Restate each line word for word. Leave out every picture.
::: DATASET EXCERPT
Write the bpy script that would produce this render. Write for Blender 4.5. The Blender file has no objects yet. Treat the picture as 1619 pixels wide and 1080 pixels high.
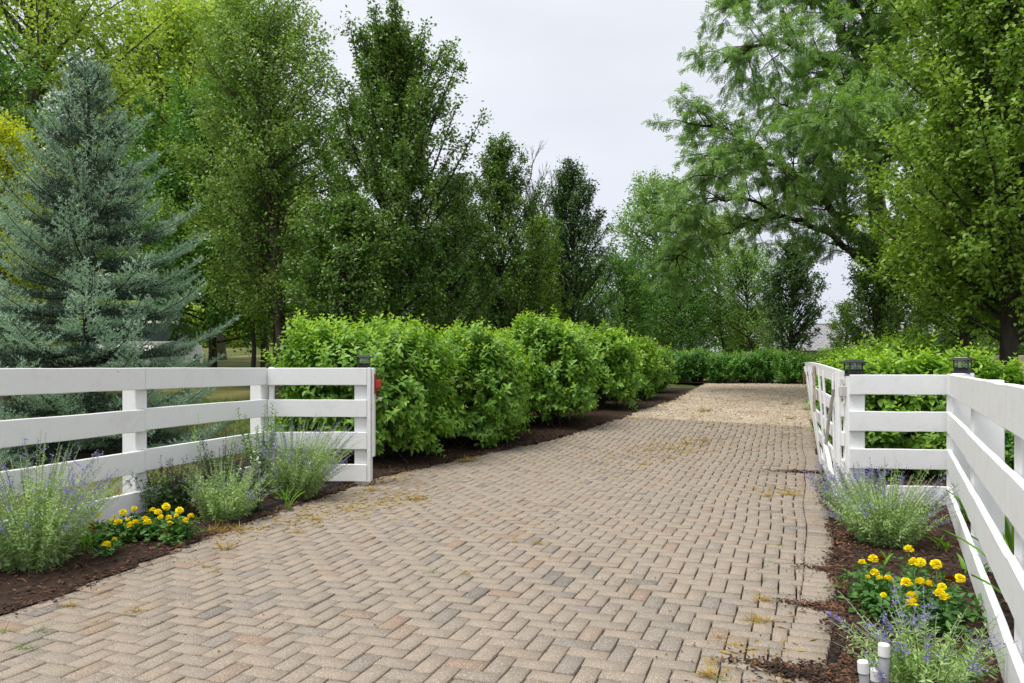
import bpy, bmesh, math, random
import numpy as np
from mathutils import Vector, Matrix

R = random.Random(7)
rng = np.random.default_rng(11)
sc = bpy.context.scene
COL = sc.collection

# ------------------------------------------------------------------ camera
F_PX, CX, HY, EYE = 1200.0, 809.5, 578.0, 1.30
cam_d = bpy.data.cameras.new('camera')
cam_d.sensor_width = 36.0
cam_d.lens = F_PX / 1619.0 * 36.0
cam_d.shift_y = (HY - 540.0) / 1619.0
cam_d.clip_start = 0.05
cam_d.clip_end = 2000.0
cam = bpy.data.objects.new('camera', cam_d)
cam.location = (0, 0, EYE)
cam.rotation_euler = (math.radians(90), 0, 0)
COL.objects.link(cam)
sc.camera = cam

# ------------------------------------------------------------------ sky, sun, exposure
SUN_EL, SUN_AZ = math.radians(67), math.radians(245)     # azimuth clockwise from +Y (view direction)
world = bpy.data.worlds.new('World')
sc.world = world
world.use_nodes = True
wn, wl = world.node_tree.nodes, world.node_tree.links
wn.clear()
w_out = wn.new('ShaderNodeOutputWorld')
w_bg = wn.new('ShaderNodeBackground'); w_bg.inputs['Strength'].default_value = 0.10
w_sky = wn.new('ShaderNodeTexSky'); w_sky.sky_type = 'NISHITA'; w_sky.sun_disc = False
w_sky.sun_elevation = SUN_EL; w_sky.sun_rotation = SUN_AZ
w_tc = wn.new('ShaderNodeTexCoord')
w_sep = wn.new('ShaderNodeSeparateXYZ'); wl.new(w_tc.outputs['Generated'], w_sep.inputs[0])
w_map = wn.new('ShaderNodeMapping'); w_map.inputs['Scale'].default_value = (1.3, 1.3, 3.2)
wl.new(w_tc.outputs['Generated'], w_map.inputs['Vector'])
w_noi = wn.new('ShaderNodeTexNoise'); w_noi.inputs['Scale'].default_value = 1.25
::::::
- _COMPLETE ANSWER_
Write the bpy script that would produce this render. Write for Blender 4.5. The Blender file has no objects yet. Treat the picture as 1619 pixels wide and 1080 pixels high.
import bpy, bmesh, math, random
import numpy as np
from mathutils import Vector, Matrix

R = random.Random(7)
rng = np.random.default_rng(11)
sc = bpy.context.scene
COL = sc.collection

# ------------------------------------------------------------------ camera
F_PX, CX, HY, EYE = 1200.0, 809.5, 578.0, 1.30
cam_d = bpy.data.cameras.new('camera')
cam_d.sensor_width = 36.0
cam_d.lens = F_PX / 1619.0 * 36.0
cam_d.shift_y = (HY - 540.0) / 1619.0
cam_d.clip_start = 0.05
cam_d.clip_end = 2000.0
cam = bpy.data.objects.new('camera', cam_d)
cam.location = (0, 0, EYE)
cam.rotation_euler = (math.radians(90), 0, 0)
COL.objects.link(cam)
sc.camera = cam

# ------------------------------------------------------------------ sky, sun, exposure
SUN_EL, SUN_AZ = math.radians(67), math.radians(245)     # azimuth clockwise from +Y (view direction)
world = bpy.data.worlds.new('World')
sc.world = world
world.use_nodes = True
wn, wl = world.node_tree.nodes, world.node_tree.links
wn.clear()
w_out = wn.new('ShaderNodeOutputWorld')
w_bg = wn.new('ShaderNodeBackground'); w_bg.inputs['Strength'].default_value = 0.10
w_sky = wn.new('ShaderNodeTexSky'); w_sky.sky_type = 'NISHITA'; w_sky.sun_disc = False
w_sky.sun_elevation = SUN_EL; w_sky.sun_rotation = SUN_AZ
w_tc = wn.new('ShaderNodeTexCoord')
w_sep = wn.new('ShaderNodeSeparateXYZ'); wl.new(w_tc.outputs['Generated'], w_sep.inputs[0])
w_map = wn.new('ShaderNodeMapping'); w_map.inputs['Scale'].default_value = (1.3, 1.3, 3.2)
wl.new(w_tc.outputs['Generated'], w_map.inputs['Vector'])
w_noi = wn.new('ShaderNodeTexNoise'); w_noi.inputs['Scale'].default_value = 1.25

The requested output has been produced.